BC-STV stands for BC-Single Transferable Vote. It is a voting system recommended by a Citizen's Assembly on Electoral Reform in October 2004 for use in BC. STV means the use of multiple-member districts and preferential ballots. That type of ballot allows a voter to rank the candidates, and it has proven to more fair than first-past-the-post. STV has proven fairness in past elections in Australia, Ireland, Malta and western Canada.
In the BC-STV system you would have to rank every candidate. That way you don't HAVE to vote for a candidate you don't know about or support. although of course your secondary preferences are not used unless and until your first preference has been elected or eliminated.
BC-STV was supported by a majority (58 percent) of the voters in a provincial referendum in 2005 but the government had legislated that it would not be bound by any vote lower than 60 percent in favour.
Because of the previously proven strong majority support for BC-STV and continued lobbying, the government held another referendum, in 2009. This time there was increased public funding for information campaigns to inform voters about the differences between the existing and proposed systems. The leadership of both the "yes" side and the "no" side were assigned by the government. This time 61 percent rejected change.

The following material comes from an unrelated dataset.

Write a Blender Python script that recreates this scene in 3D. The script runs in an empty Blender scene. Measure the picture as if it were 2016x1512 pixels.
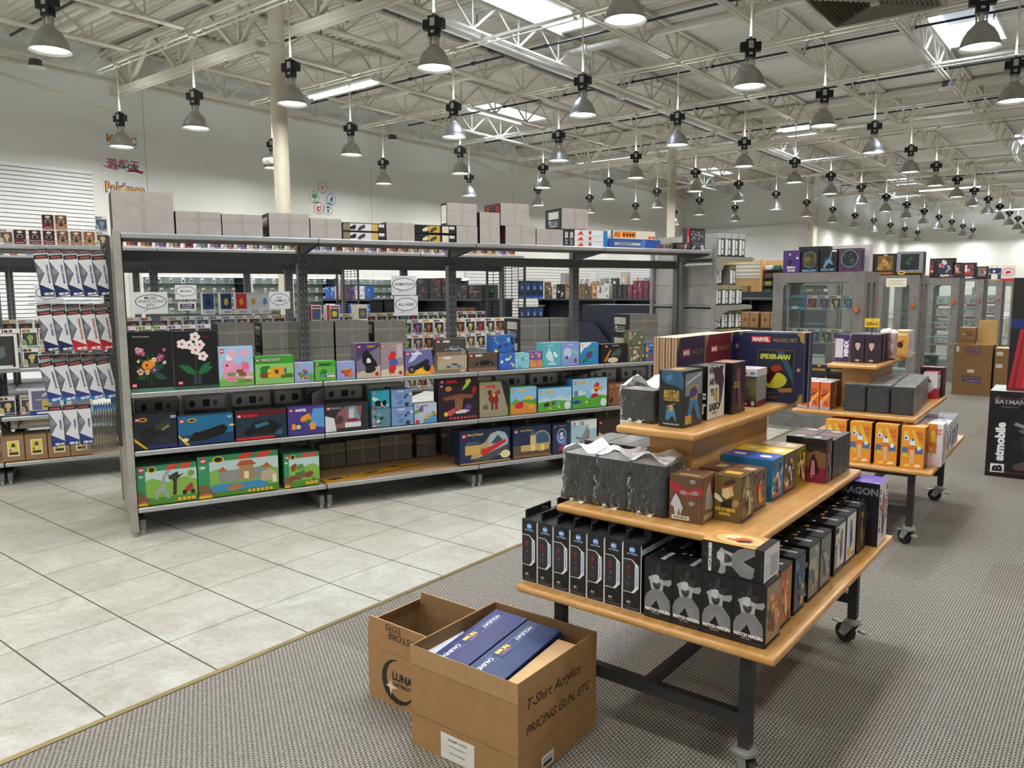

A third referendum that presented four options to voters held in 2018 resulted in a majority of voters voting to retain the present system. (more on this below)
Mechanics
The most important feature of the system is that, although each voter has only one vote, even if his/her chosen candidate is not elected, his/her vote may not be wasted but may be transferred to elect another candidate preferred over another, based on the voter's ranked preferences (if any).
The voter is invited to rank-order candidates, although they are not required to do so. The candidates will be grouped by political party in separate columns on the ballot paper, as is the practice in the Australian state of Tasmania. However, voters would be allowed to express preferences for candidates of different parties if they chose to do so.
the BC Assembly's Final Report went as follows: "If a voter's favourite candidate (#1) is not elected, or has more votes than are needed to be elected, then the voter's vote is "moved" to his or her next most favourite candidate (#2). The vote is transferred rather than wasted. The aim of this system is to make all votes count" (Final Report, p. 6).
Though of course, there is no practical way to ensure that no votes are wasted. In 1948 in Edmonton under STV about 10 percent of the votes did not find final homes with elected representatives, some were not filled out fully so became "exhausted" as the vote transfers were performed, some went to the last unsuccessful candidate whose votes were not transferred, some were set aside as spoiled because the voter misunderstood and used an X instead of numbers to rank the candidates.
But only 10 percent wasted compares well to the 49 to 70 percent commonly wasted under First past the post.
2018 BC referendum on electoral reform
Voters were offered four choices -- retaining the present system and three new systems each of which included two different types of elections/representatives. Only one of these six new electoral systems had ever been used in Canada before. That was STV, which had been used to elect MLAs in Alberta and Manitoba from the 1920s to the 1950s. (Those systems varied in small particulars from the proposed BC-STV system).
The four versions were expressed only in the broadest terms, and although I don't agree with much of the opposition to electoral reform I do agree with the criticism of the proposals that they were loosely worded.
Judging by the way the Brexit referendum and issue is progressing you can apprehend the way a successful referendum vote would have gone - long drawn out discussion and debate on how to establish the complicated new system. This would be concerning the boundaries of districts, whether small parties would be excluded from proportional representation, and the hundreds of others details, each of which would help or hinder one or other of the contesting parties.
A referendum is great as far as it goes but it devolves to the government to implement what the referendum calls for. and a government will find it difficult to implement a loosely-worded referendum especially if the government does not favour the change in the first place.
Under Canadian law a government can change the electoral system without referendum. And many governments have in fact done that -
BC brought in a form of Alternative Voting in the early 1950s.
BC discarded its mixed system of multiple-member block voting disricts and first past the post single-member districts in 1988.
Alberta and Manitoba brought in a dual system of STV/Alternative Voting in 1920s and then abandoned it in the 1950s,
in all cases without referendum.
As well extensions of suffrage (and restriction of suffrage in 1917) have also been done without referendum.
So referendums are not necessary and only serve as proof of support for the measure while in no way ensuring an easy adoption of the reform. If a government promises to bring in reform and is elected, that should be sufficient mandate to push ahead with reform such as electoral reform without holding a referendum.